Ese fin de semana había un trasiego de mujeres y de hombres en cualquier tramo de las escaleras del edificio buscando una sala, leyendo el programa, paseando una bolsa con libros, sujetando un abrigo en el brazo a juego con la bufanda, como si lo que tuviera entre manos fuese un mapa con los lugares más interesantes de la literatura española de los últimos 40 años. No había personas más atractivas y raras que aquellas con quienes me cruzaba por esas escaleras monumentales. Por qué digo esto, porque mis ratos en el Eñe los pasaba, sí, entrando y saliendo a las charlas, echando un vistazo a la mesa de libros que ocupaban buena parte del segundo piso (miento, eran varios vistazos), intentado conseguir la firma de alguno de los autores o, simplemente, atreverme a decirle lo mucho que me había gustado su último libro, pero también admirando a aquellos especímenes como de botánico en un palacio de cristal. Todo era tan rematadamente hermoso que cada gesto, cada labio pintado, cada chaleco, cada corte de pelo o cada uno de los botines de piel y puntera, me parecían objetos dignos de un museo o de un beso. Estoy hablando de que el mundo, a veces, puede parecerse tanto a lo que te gustaría que fuese, que lo más saludable para uno mismo es impedir que no termine siendo así.
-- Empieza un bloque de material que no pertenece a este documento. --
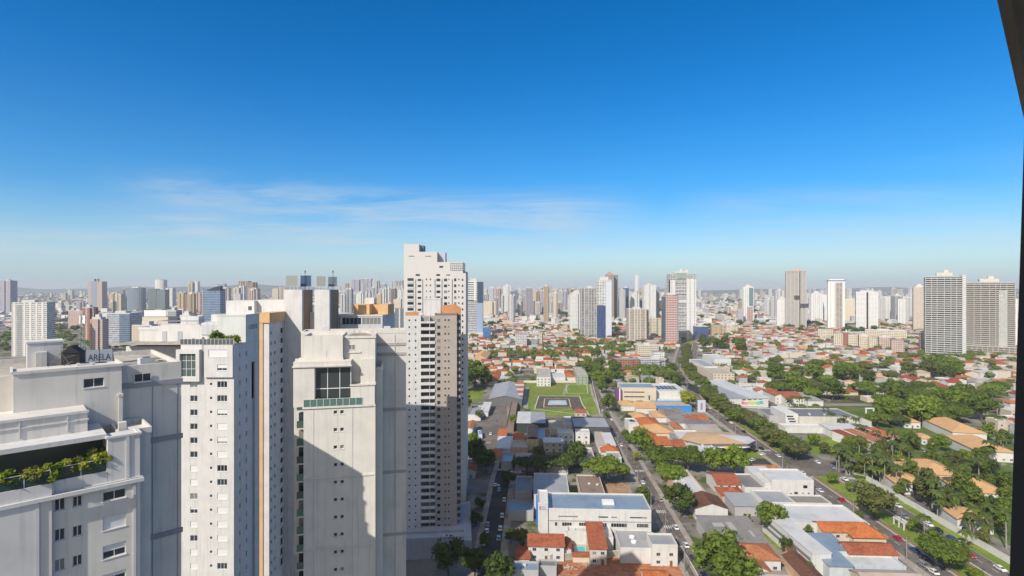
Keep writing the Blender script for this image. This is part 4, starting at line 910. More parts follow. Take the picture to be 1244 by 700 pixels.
# ---- the tower the picture is taken from: its flank behind the balcony, the slab overhead and the screen beside it
Z_ = thing('apartment_tower', 'dark edge of the concrete balcony slab and screen close beside the viewer', 'apartment tower', (0, 0, 0), 0, 'near apartment towers')
brn = plain((.66, .54, .43), .9, .2, var=.25, sc=2)
mb = MB(); mb.box(-7, 13, -18, -1.3, 0, 112); mb.obj('wall', W2, Z_)
mb = MB(); mb.prism([(-.95, -1.28), (8, -1.28), (8, 1.2), (5.0, 5.13), (2.03, 2.24)], 106.2, 106.55); mb.obj('balcony_slab', brn, Z_)
mb = MB(); mb.prism([(-.95, -1.28), (8, -1.28), (8, 1.2), (5, 5.0), (2.6, 2.3), (1.2, .2)], 103.2, 103.5); mb.obj('balcony_floor', plain((.62, .6, .56), .8), Z_)
mb = MB(); mb.add([(2.40, 2.5, 103.5), (3.5, 2.5, 103.5), (3.5, 2.5, 106.2), (2.49, 2.5, 106.2), (2.395, 2.58, 103.5), (3.5, 2.58, 103.5), (3.5, 2.58, 106.2), (2.485, 2.58, 106.2)], [(0,1,2,3),(5,4,7,6),(0,3,7,4),(1,5,6,2),(3,2,6,7),(0,4,5,1)]); mb.obj('side_screen', plain((.055, .047, .043), .7, .2, var=.35, sc=4), Z_)
# ---------------------------------------------------------------- the skyline
TG = 'towers of the skyline'
PAL = {'white': (.68, .68, .67), 'cream': (.62, .55, .44), 'pale grey': (.52, .52, .53), 'grey': (.36, .37, .39), 'beige': (.52, .45, .37), 'sand': (.55, .42, .26), 'brown': (.27, .18, .13), 'pinkish': (.52, .40, .36),
       'lilac grey': (.42, .40, .47), 'blue grey': (.31, .35, .41), 'brick red': (.36, .16, .12), 'slate': (.17, .19, .23), 'navy': (.06, .09, .17), 'teal': (.20, .24, .25)}
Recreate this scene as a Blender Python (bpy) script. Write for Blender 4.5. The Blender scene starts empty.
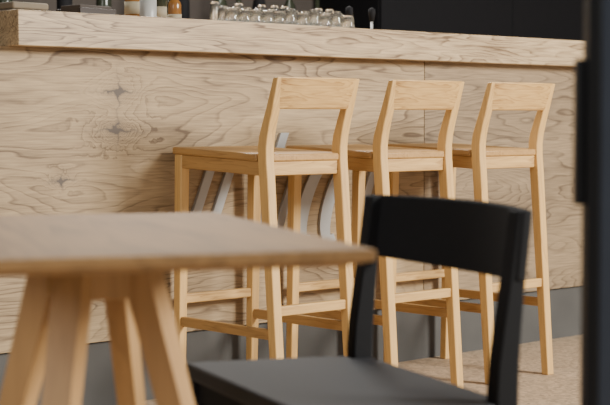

Este año 2017 me ha sorprendido para bien. He salido del Eñe con la percepción de que la programación ha tenido un equilibrio en cuanto a juventud o nombres nuevos y otros nombres más totémicos (no así entre el número de autores y el de autoras invitados, algo que, a estas alturas y con la facilidad que hay para encontrar escritoras que valgan la pena, debería tratarse desde una perspectiva y sensibilidad adecuadas al momento actual). Hasta me he cruzado con alguien que me ha recordado al Kike Parra que acudió a aquella primera edición, esa a la que fui para ver y que me vieran. Lo uno no está reñido con lo otro.